◆ **Problem details**
Set down all of the data that follows word for word, without the images.

◆ **Given material**
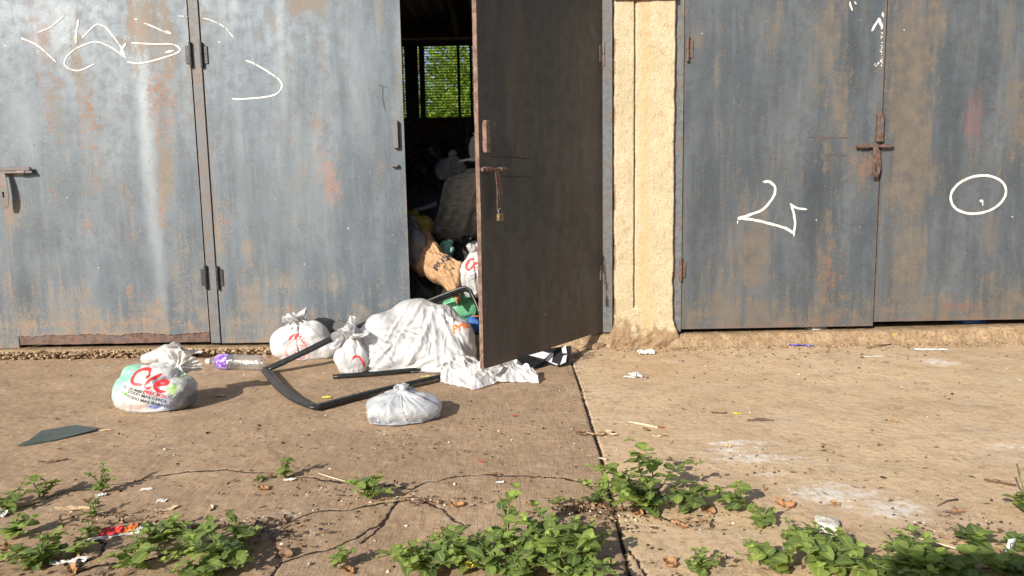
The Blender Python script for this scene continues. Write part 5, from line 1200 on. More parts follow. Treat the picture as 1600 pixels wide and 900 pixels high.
# brown paper bag
t = thing('paper_bag', 'brown paper bag with bold dark lettering lying in the doorway', 'paper bag', W(690, 430, 4.50)); o0 = Vector(t.location)
quad_px = [(655, 358), (724, 415), (718, 476), (632, 404)]   # top, right, bottom, left in the photo
A_, B_, C_2, D_ = [W(*p, Y_) for p, Y_ in zip(quad_px, (4.66, 4.40, 4.30, 4.56))]
m_, n_ = 44, 60; U, V_ = np.meshgrid(np.linspace(0, 1, n_), np.linspace(0, 1, m_))
A4, B4, C4, D4 = [np.array(q) for q in (A_, B_, C_2, D_)]
base_ = (1 - U)[..., None] * ((1 - V_)[..., None] * A4 + V_[..., None] * D4) + U[..., None] * ((1 - V_)[..., None] * B4 + V_[..., None] * C4)
wbl = .06 * fbm(U * 3, V_ * 3, 4.4, 3); base_ = base_ + wbl[..., None] * (B4 - A4) * .35 + (.16 * np.sin(U * 7) + .2 * fbm(U * 5, 1, 2.2, 2))[..., None] * (D4 - A4) * (V_ - .5)[..., None]
nrm = np.cross(B4 - A4, D4 - A4); nrm /= np.linalg.norm(nrm); nrm = nrm if nrm[1] < 0 else -nrm
cr = lambda k, sd: np.clip(1 - 3 * np.abs(pn(U * k + sd, V_ * k * .7, sd)), 0, 1)
puff = (np.sin(np.pi * U) ** .5) * (np.sin(np.pi * V_) ** .5) * .045
tri = lambda t: 1 - np.abs((t % 1) * 2 - 1)
wu = .25 * fbm(U * 3, V_ * 3, 9, 2)
rel = puff * 1.5 + .014 * tri(U * 3.1 + V_ * 1.7 + wu) + .012 * tri(U * 1.2 - V_ * 2.6 + wu * 2 + .3) + .007 * tri(U * 6 + V_ * 3 + wu * 3) + .006 * tri(V_ * 6 - U * 4 + wu * 3) + .008 * fbm(U * 4, V_ * 3, 7, 3) + .012 * cr(4, 2.2) + .007 * cr(8, 5.1)
Pf = base_ + nrm * rel[..., None] - np.array(o0); Pb = base_ - nrm * (puff * .9 + .02)[..., None] - np.array(o0)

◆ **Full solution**
The Blender Python script for this scene continues. Write part 5, from line 1200 on. More parts follow. Treat the picture as 1600 pixels wide and 900 pixels high.
# brown paper bag
t = thing('paper_bag', 'brown paper bag with bold dark lettering lying in the doorway', 'paper bag', W(690, 430, 4.50)); o0 = Vector(t.location)
quad_px = [(655, 358), (724, 415), (718, 476), (632, 404)]   # top, right, bottom, left in the photo
A_, B_, C_2, D_ = [W(*p, Y_) for p, Y_ in zip(quad_px, (4.66, 4.40, 4.30, 4.56))]
m_, n_ = 44, 60; U, V_ = np.meshgrid(np.linspace(0, 1, n_), np.linspace(0, 1, m_))
A4, B4, C4, D4 = [np.array(q) for q in (A_, B_, C_2, D_)]
base_ = (1 - U)[..., None] * ((1 - V_)[..., None] * A4 + V_[..., None] * D4) + U[..., None] * ((1 - V_)[..., None] * B4 + V_[..., None] * C4)
wbl = .06 * fbm(U * 3, V_ * 3, 4.4, 3); base_ = base_ + wbl[..., None] * (B4 - A4) * .35 + (.16 * np.sin(U * 7) + .2 * fbm(U * 5, 1, 2.2, 2))[..., None] * (D4 - A4) * (V_ - .5)[..., None]
nrm = np.cross(B4 - A4, D4 - A4); nrm /= np.linalg.norm(nrm); nrm = nrm if nrm[1] < 0 else -nrm
cr = lambda k, sd: np.clip(1 - 3 * np.abs(pn(U * k + sd, V_ * k * .7, sd)), 0, 1)
puff = (np.sin(np.pi * U) ** .5) * (np.sin(np.pi * V_) ** .5) * .045
tri = lambda t: 1 - np.abs((t % 1) * 2 - 1)
wu = .25 * fbm(U * 3, V_ * 3, 9, 2)
rel = puff * 1.5 + .014 * tri(U * 3.1 + V_ * 1.7 + wu) + .012 * tri(U * 1.2 - V_ * 2.6 + wu * 2 + .3) + .007 * tri(U * 6 + V_ * 3 + wu * 3) + .006 * tri(V_ * 6 - U * 4 + wu * 3) + .008 * fbm(U * 4, V_ * 3, 7, 3) + .012 * cr(4, 2.2) + .007 * cr(8, 5.1)
Pf = base_ + nrm * rel[..., None] - np.array(o0); Pb = base_ - nrm * (puff * .9 + .02)[..., None] - np.array(o0)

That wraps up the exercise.